I think Japan really had to attack Pearl, fatal and foolish though it was, because it had to take the Philippines to avoid having the potentially hostile Americans with a decent air force sitting right in the middle of their other conquests and astride their shipping lanes. If Japan took the Philippines and left Pearl alone, it was only a matter of time before the US fleet came over the horizon, so it had to attack Pearl. Destroying the fleet at anchor in Pearl gave Japan a far better chance of holding the Philippines. Although, given the longstanding Japanese concept of the decisive naval battle with America for dominance in the Pacific, to which Yamamoto subscribed and which he tried to engineer at Midway, it would have made sense to entice the USN towards the Philippines at the outset and have that decisive battle, particularly with the advantage of land based Japanese aircraft in the Philippines.

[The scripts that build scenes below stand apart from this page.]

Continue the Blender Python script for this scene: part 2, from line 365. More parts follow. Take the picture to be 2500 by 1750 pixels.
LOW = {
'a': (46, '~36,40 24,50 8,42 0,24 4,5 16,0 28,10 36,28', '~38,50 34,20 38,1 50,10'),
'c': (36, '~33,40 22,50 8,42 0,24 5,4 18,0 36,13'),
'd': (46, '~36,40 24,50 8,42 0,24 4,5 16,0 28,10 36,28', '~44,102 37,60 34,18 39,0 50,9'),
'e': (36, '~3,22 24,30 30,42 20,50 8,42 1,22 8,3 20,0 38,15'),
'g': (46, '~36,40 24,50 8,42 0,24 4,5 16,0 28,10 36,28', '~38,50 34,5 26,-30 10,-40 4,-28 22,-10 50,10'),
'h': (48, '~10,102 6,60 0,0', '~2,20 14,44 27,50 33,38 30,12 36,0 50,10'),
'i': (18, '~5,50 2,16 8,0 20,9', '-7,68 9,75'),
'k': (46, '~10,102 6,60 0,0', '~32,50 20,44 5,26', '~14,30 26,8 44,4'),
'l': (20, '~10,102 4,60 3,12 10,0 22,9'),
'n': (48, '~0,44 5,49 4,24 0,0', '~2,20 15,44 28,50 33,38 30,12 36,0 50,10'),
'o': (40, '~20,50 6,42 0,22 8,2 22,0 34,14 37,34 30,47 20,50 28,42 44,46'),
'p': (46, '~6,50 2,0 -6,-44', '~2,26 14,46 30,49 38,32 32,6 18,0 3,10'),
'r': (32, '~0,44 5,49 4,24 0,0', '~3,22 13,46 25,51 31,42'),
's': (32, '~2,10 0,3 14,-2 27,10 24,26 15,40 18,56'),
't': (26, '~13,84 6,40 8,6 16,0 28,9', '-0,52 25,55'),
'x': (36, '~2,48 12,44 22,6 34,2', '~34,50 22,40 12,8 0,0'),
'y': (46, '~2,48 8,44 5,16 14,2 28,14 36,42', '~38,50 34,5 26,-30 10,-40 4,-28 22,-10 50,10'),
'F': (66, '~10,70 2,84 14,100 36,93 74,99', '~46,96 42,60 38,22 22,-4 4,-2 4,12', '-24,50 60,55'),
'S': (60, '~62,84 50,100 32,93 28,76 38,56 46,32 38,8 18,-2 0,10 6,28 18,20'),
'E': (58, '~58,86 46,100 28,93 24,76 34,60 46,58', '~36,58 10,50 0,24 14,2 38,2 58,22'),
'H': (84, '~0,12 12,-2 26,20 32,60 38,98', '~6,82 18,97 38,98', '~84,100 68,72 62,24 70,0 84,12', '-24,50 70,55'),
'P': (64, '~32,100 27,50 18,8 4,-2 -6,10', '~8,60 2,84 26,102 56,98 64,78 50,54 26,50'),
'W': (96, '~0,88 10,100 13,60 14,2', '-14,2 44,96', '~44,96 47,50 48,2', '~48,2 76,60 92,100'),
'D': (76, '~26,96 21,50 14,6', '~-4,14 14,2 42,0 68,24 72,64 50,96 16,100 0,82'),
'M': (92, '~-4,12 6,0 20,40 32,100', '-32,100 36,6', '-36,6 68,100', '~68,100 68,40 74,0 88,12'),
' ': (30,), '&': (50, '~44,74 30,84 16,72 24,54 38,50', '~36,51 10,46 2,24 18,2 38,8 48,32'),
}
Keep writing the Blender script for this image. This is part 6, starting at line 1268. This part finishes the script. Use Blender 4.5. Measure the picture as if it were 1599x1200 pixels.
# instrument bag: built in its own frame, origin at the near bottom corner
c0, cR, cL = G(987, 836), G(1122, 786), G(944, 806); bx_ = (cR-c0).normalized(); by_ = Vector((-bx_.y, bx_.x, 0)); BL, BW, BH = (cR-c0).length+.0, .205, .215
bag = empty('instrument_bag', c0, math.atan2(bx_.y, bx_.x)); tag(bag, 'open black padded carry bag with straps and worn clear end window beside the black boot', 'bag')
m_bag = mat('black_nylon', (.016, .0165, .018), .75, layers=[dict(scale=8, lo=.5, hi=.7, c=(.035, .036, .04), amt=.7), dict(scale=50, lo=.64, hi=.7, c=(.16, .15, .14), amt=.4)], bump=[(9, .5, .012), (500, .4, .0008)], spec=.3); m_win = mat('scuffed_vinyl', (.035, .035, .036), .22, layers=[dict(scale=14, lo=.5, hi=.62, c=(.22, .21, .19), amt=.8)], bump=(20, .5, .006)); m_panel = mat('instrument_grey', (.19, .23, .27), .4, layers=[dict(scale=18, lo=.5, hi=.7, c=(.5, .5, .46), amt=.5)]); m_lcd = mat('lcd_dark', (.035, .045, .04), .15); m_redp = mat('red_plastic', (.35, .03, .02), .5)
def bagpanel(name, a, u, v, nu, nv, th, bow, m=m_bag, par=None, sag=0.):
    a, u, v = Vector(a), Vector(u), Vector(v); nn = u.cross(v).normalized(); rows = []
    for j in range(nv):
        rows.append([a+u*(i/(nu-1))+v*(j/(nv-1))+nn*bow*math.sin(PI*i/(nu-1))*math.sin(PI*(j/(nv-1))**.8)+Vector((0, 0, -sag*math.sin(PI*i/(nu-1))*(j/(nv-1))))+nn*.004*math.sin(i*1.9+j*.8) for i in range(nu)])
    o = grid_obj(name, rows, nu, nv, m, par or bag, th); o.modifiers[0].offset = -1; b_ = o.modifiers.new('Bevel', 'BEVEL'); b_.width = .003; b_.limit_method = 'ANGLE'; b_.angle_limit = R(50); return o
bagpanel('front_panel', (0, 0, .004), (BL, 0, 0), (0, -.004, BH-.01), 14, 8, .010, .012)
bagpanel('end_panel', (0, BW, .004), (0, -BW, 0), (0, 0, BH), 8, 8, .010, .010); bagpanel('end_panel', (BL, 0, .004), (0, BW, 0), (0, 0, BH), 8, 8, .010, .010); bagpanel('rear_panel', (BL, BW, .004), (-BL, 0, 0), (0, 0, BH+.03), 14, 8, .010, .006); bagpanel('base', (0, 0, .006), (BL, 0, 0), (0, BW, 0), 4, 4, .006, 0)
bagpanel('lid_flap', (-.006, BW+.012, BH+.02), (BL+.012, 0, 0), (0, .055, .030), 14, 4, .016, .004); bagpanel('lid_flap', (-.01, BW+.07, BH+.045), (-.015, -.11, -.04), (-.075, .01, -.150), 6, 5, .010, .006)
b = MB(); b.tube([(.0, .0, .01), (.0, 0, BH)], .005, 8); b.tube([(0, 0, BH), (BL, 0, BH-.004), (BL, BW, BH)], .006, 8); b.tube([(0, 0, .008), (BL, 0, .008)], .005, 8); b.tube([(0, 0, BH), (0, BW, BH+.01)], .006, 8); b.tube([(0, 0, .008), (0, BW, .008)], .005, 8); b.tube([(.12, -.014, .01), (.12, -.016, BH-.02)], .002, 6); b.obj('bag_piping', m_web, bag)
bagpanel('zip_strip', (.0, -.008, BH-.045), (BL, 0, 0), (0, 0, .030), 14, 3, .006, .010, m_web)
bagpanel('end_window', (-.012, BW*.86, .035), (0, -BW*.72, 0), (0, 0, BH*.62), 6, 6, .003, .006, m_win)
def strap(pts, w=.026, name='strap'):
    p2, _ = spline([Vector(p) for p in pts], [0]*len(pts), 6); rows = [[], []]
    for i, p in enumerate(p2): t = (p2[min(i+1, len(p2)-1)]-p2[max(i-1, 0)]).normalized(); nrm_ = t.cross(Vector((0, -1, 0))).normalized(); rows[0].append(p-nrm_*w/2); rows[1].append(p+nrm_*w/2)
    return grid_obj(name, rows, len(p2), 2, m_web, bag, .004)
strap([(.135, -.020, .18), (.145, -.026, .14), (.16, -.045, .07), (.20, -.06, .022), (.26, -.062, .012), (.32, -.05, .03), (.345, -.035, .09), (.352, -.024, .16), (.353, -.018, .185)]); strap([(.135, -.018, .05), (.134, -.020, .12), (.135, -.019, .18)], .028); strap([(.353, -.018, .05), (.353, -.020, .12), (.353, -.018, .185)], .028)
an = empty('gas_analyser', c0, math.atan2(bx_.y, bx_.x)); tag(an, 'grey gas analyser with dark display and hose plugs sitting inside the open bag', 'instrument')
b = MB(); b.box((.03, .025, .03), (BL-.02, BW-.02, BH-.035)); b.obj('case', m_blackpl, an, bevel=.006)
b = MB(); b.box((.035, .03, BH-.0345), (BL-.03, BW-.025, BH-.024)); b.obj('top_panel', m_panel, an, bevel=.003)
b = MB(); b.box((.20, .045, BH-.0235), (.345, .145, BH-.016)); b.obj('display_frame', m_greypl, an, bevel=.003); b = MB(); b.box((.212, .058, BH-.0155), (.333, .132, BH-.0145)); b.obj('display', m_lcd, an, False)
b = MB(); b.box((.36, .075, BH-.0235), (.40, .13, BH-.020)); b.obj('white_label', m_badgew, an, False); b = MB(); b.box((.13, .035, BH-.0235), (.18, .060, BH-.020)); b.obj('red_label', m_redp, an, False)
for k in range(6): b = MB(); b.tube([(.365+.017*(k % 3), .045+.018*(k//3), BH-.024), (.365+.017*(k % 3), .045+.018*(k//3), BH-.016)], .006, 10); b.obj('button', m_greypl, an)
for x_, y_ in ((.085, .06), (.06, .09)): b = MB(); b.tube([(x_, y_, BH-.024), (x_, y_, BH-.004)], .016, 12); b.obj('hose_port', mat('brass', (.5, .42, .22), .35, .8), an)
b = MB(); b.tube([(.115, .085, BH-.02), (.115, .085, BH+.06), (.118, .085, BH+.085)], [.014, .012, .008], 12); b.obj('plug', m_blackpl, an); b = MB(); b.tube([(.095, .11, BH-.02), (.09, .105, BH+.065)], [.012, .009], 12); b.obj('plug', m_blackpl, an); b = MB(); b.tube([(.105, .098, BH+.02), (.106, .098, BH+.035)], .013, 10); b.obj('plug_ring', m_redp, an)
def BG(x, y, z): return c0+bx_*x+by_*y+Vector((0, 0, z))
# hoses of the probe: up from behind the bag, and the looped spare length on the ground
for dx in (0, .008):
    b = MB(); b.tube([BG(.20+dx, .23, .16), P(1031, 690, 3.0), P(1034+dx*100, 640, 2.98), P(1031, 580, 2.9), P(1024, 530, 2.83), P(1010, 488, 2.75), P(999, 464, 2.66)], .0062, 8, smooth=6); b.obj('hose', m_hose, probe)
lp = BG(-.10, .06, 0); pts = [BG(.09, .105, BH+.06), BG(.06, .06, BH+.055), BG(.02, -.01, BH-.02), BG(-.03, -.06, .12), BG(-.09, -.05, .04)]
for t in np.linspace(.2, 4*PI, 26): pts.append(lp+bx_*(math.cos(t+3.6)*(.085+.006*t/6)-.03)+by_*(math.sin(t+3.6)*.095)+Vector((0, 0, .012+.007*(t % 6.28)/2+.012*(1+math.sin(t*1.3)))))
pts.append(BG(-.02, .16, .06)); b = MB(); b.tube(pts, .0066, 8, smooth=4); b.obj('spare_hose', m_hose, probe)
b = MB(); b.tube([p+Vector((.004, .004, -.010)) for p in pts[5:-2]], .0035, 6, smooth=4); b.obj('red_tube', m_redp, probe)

Assuming, of course, that they could do conquer the Philippines quickly enough which, as it turned out, they couldn’t. So hitting Pearl was the right military decision. In the short term. But it demonstrated just how little the Japanese understood what the American reaction would be to the attack on Pearl.

Had the Netherlands allowed Japan in to the NEI, as France did in Indo-China, at any stage before the end of November 1941, it would have alarmed America and Britain, and Australia and New Zealand more so, but it would not necessarily have led to war. In some ways it was a consequence of Queen Wilhelmina’s determination to keep the NEI’s oil out of Japanese hands, particularly once the British and Americans imposed oil embargoes on Japan, that forced Japan to embark on armed conquest in a way which brought the US into the war, to the eventual defeat of all Axis powers.